How to group intersecting Shapely geometric objects in a list of tuples

Question

I have one list of data as follows:

from shapely.geometry import box

data = [box(1,2,3,4), box(5,6,7,8), box(1,2,3,4)]
codes = ['A','B','C']

The list 'data' has following elements:

A = box(1,2,3,4)
B = box(5,6,7,8)
C = box(1,2,3,4)

I have to check if an element intersect with any other elements. If intersects, they should put in one tuple; and if not intersect they should put in different tuple. The expected result is:

result = [(A,C), (B)]

How to do it?

I tried it as:

results = []
for p,c in zip(data,codes):
    for x in data:
        if p.intersects(x): ##.intersects return true if they overlap else false
            results.append(c)
print results

Answer 1

Keep a dict of objects mapped to A,B and C, a set of matched objects and only add the single elements that have no matches after we get to a new letter if they are not in our matched set as all possible combinations will have been tested:

from shapely.geometry import box
from itertools import combinations

codes = ["A", "B", "C"]
d = dict(zip(codes, data))
prev = codes[0]
matched, out = set(), []
for p1, p2 in combinations(codes, 2):
    if d[p1].intersects(d[p2]):
        out.append((p1, p2))
        matched.update([p1, p2])
    # when p1 is a new letter, we have tried all combs for that prev
    # if prev is not in matched it did not intersect any other so
   # add it as a single tuple and add to matched to avoid dupes
    elif p1 != prev and prev not in matched:
        out.append(tuple(prev,))
        matched.add(prev)
    prev = p1
# catch the last letter
if p2 not in matched:
    out.append(tuple(p2,))
print(out)
[('A', 'C'), ('B',)]

Answer 2

For each value in data, make a tuple of all elements having intersecting value. Add it to the results list if the list is not in the list already.

results=[]
for b in data
    same_b = tuple([d for d in data if d.intersects(b)])
    if not same_b in results:
        results.append(same_b)

The result is a list of tuples, each of which has all elements with the same value, ie intersecting elements.

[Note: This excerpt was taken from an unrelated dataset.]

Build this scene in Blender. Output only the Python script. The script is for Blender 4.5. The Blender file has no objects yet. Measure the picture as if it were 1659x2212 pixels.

You can make this more efficient by not making a tuple if that element has already been extracted into results.

Note that for the given data set, equality with == would work instead of intersects.

If you want codes instead of data, use a dictionary not variable names. codes={'A':box(...),..}

Answer 3

from shapely.geometry import box

data = [box(1,2,3,4), box(5,6,7,8), box(1,2,3,4)]
codes = ['A','B','C']

Create a dictionary to map your code to your boxes:

d = dict(zip(codes, data))

Check all combinations:

intersecting = set()

for i, a in enumerate(codes, 1):
    for b in codes[i:]:
        if d[a].intersection(d[b]):
            intersecting |= {a, b}

print(tuple(intersecting), tuple(set(codes)^intersecting))
# ('C', 'A') ('B',)

Tuples will be unordered because sets were used.